'''

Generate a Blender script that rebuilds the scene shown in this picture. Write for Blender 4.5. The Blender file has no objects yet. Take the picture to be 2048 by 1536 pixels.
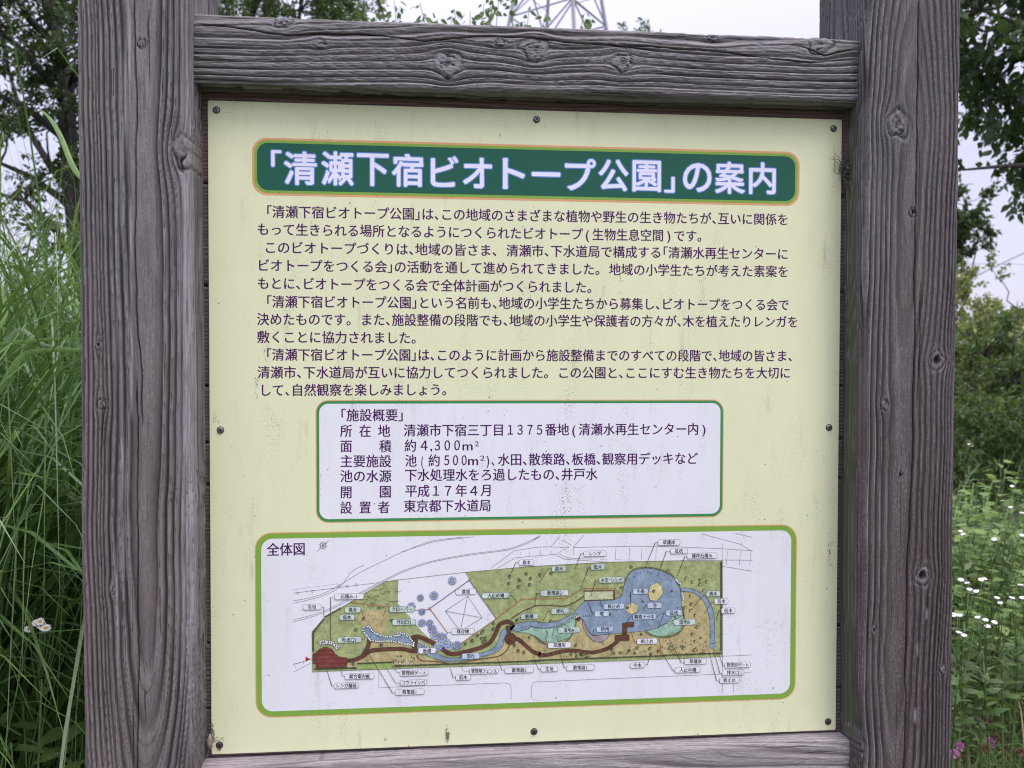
import bpy, math, random
import numpy as np
from mathutils import Vector, Matrix, geometry

# ------------------------------------------------------------------ camera, light, exposure
SC = bpy.context.scene
COL = SC.collection
C0 = np.array([-0.12558388, -1.0871972, 1.43509684])
R0 = np.array([[0.99640721, -0.08466909, 0.00194964],
               [0.00027038, -0.01984011, -0.99980313],
               [0.0846911, 0.99621158, -0.01974595]])
FPX = 1540.0
cam_d = bpy.data.cameras.new('camera')
cam = bpy.data.objects.new('camera', cam_d)
COL.objects.link(cam)
cam_d.sensor_width = 36.0
cam_d.lens = FPX / 2048 * 36.0
cam_d.clip_start = 0.02
cam_d.clip_end = 2000
M = Matrix([[R0[0][i], -R0[1][i], -R0[2][i], C0[i]] for i in range(3)] + [[0, 0, 0, 1]])
cam.matrix_world = M
cam_d.dof.use_dof = True
cam_d.dof.focus_distance = 1.12
cam_d.dof.aperture_fstop = 7.5
SC.camera = cam

world = bpy.data.worlds.new('World')
SC.world = world
world.use_nodes = True
wn, wl = world.node_tree.nodes, world.node_tree.links
wn.clear()
SUN_ELEV, SUN_AZ = 60.0, 38.0      # azimuth: degrees from straight behind the camera towards the right
sky = wn.new('ShaderNodeTexSky')
sky.sky_type = 'NISHITA'
sky.sun_disc = False
sky.sun_elevation = math.radians(SUN_ELEV)
sky.sun_rotation = math.radians(180 - SUN_AZ)
sky.altitude = 60; sky.air_density = 1.0; sky.dust_density = 4.0; sky.ozone_density = 1.0
skb = wn.new('ShaderNodeBackground'); skb.inputs['Strength'].default_value = 0.05
wl.new(sky.outputs[0], skb.inputs[0])
# the overcast deck above it: paler towards the horizon, brighter overhead (the standard overcast sky)
tc = wn.new('ShaderNodeTexCoord')
sep = wn.new('ShaderNodeSeparateXYZ'); wl.new(tc.outputs['Generated'], sep.inputs[0])
mr = wn.new('ShaderNodeMapRange'); mr.inputs['From Min'].default_value = 0.22; mr.inputs['From Max'].default_value = 1.0
mr.inputs['To Min'].default_value = 0.56; mr.inputs['To Max'].default_value = 1.75
mr.interpolation_type = 'SMOOTHSTEP'
wl.new(sep.outputs['Z'], mr.inputs['Value'])
nz = wn.new('ShaderNodeTexNoise'); nz.inputs['Scale'].default_value = 2.2; nz.inputs['Detail'].default_value = 4
mp = wn.new('ShaderNodeMapping'); mp.inputs['Scale'].default_value = (1, 1, 3.0)
wl.new(tc.outputs['Generated'], mp.inputs[0]); wl.new(mp.outputs[0], nz.inputs['Vector'])
mr2 = wn.new('ShaderNodeMapRange'); mr2.inputs['From Min'].default_value = 0.3; mr2.inputs['From Max'].default_value = 0.7
mr2.inputs['To Min'].default_value = 0.965; mr2.inputs['To Max'].default_value = 1.035
wl.new(nz.outputs['Fac'], mr2.inputs['Value'])
mu = wn.new('ShaderNodeMath'); mu.operation = 'MULTIPLY'
wl.new(mr.outputs[0], mu.inputs[0]); wl.new(mr2.outputs[0], mu.inputs[1])
ocb = wn.new('ShaderNodeBackground'); ocb.inputs['Color'].default_value = (0.985, 0.94, 1.20, 1)
wl.new(mu.outputs[0], ocb.inputs['Strength'])
ad = wn.new('ShaderNodeAddShader'); wl.new(skb.outputs[0], ad.inputs[0]); wl.new(ocb.outputs[0], ad.inputs[1])
wo = wn.new('ShaderNodeOutputWorld'); wl.new(ad.outputs[0], wo.inputs['Surface'])

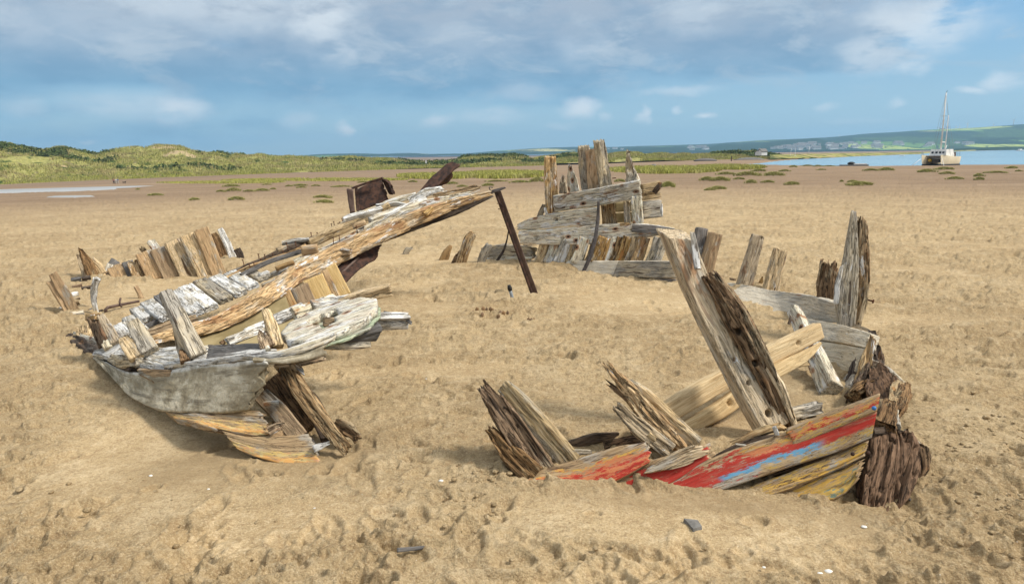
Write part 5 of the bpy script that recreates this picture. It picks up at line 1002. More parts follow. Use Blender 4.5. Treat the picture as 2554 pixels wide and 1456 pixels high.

'''

Repeat the material above verbatim, with no pictures in the output.

Generate a Blender script that rebuilds the scene shown in this picture. Write for Blender 4.5. The Blender file has no objects yet. Take the picture to be 2048 by 1536 pixels.
import bpy, math, random
import numpy as np
from mathutils import Vector, Matrix, geometry

# ------------------------------------------------------------------ camera, light, exposure
SC = bpy.context.scene
COL = SC.collection
C0 = np.array([-0.12558388, -1.0871972, 1.43509684])
R0 = np.array([[0.99640721, -0.08466909, 0.00194964],
               [0.00027038, -0.01984011, -0.99980313],
               [0.0846911, 0.99621158, -0.01974595]])
FPX = 1540.0
cam_d = bpy.data.cameras.new('camera')
cam = bpy.data.objects.new('camera', cam_d)
COL.objects.link(cam)
cam_d.sensor_width = 36.0
cam_d.lens = FPX / 2048 * 36.0
cam_d.clip_start = 0.02
cam_d.clip_end = 2000
M = Matrix([[R0[0][i], -R0[1][i], -R0[2][i], C0[i]] for i in range(3)] + [[0, 0, 0, 1]])
cam.matrix_world = M
cam_d.dof.use_dof = True
cam_d.dof.focus_distance = 1.12
cam_d.dof.aperture_fstop = 7.5
SC.camera = cam

world = bpy.data.worlds.new('World')
SC.world = world
world.use_nodes = True
wn, wl = world.node_tree.nodes, world.node_tree.links
wn.clear()
SUN_ELEV, SUN_AZ = 60.0, 38.0      # azimuth: degrees from straight behind the camera towards the right
sky = wn.new('ShaderNodeTexSky')
sky.sky_type = 'NISHITA'
sky.sun_disc = False
sky.sun_elevation = math.radians(SUN_ELEV)
sky.sun_rotation = math.radians(180 - SUN_AZ)
sky.altitude = 60; sky.air_density = 1.0; sky.dust_density = 4.0; sky.ozone_density = 1.0
skb = wn.new('ShaderNodeBackground'); skb.inputs['Strength'].default_value = 0.05
wl.new(sky.outputs[0], skb.inputs[0])
# the overcast deck above it: paler towards the horizon, brighter overhead (the standard overcast sky)
tc = wn.new('ShaderNodeTexCoord')
sep = wn.new('ShaderNodeSeparateXYZ'); wl.new(tc.outputs['Generated'], sep.inputs[0])
mr = wn.new('ShaderNodeMapRange'); mr.inputs['From Min'].default_value = 0.22; mr.inputs['From Max'].default_value = 1.0
mr.inputs['To Min'].default_value = 0.56; mr.inputs['To Max'].default_value = 1.75
mr.interpolation_type = 'SMOOTHSTEP'
wl.new(sep.outputs['Z'], mr.inputs['Value'])
nz = wn.new('ShaderNodeTexNoise'); nz.inputs['Scale'].default_value = 2.2; nz.inputs['Detail'].default_value = 4
mp = wn.new('ShaderNodeMapping'); mp.inputs['Scale'].default_value = (1, 1, 3.0)
wl.new(tc.outputs['Generated'], mp.inputs[0]); wl.new(mp.outputs[0], nz.inputs['Vector'])
mr2 = wn.new('ShaderNodeMapRange'); mr2.inputs['From Min'].default_value = 0.3; mr2.inputs['From Max'].default_value = 0.7
mr2.inputs['To Min'].default_value = 0.965; mr2.inputs['To Max'].default_value = 1.035
wl.new(nz.outputs['Fac'], mr2.inputs['Value'])
mu = wn.new('ShaderNodeMath'); mu.operation = 'MULTIPLY'
wl.new(mr.outputs[0], mu.inputs[0]); wl.new(mr2.outputs[0], mu.inputs[1])
ocb = wn.new('ShaderNodeBackground'); ocb.inputs['Color'].default_value = (0.985, 0.94, 1.20, 1)
wl.new(mu.outputs[0], ocb.inputs['Strength'])
ad = wn.new('ShaderNodeAddShader'); wl.new(skb.outputs[0], ad.inputs[0]); wl.new(ocb.outputs[0], ad.inputs[1])
wo = wn.new('ShaderNodeOutputWorld'); wl.new(ad.outputs[0], wo.inputs['Surface'])

Write part 5 of the bpy script that recreates this picture. It picks up at line 1002. More parts follow. Use Blender 4.5. Treat the picture as 2554 pixels wide and 1456 pixels high.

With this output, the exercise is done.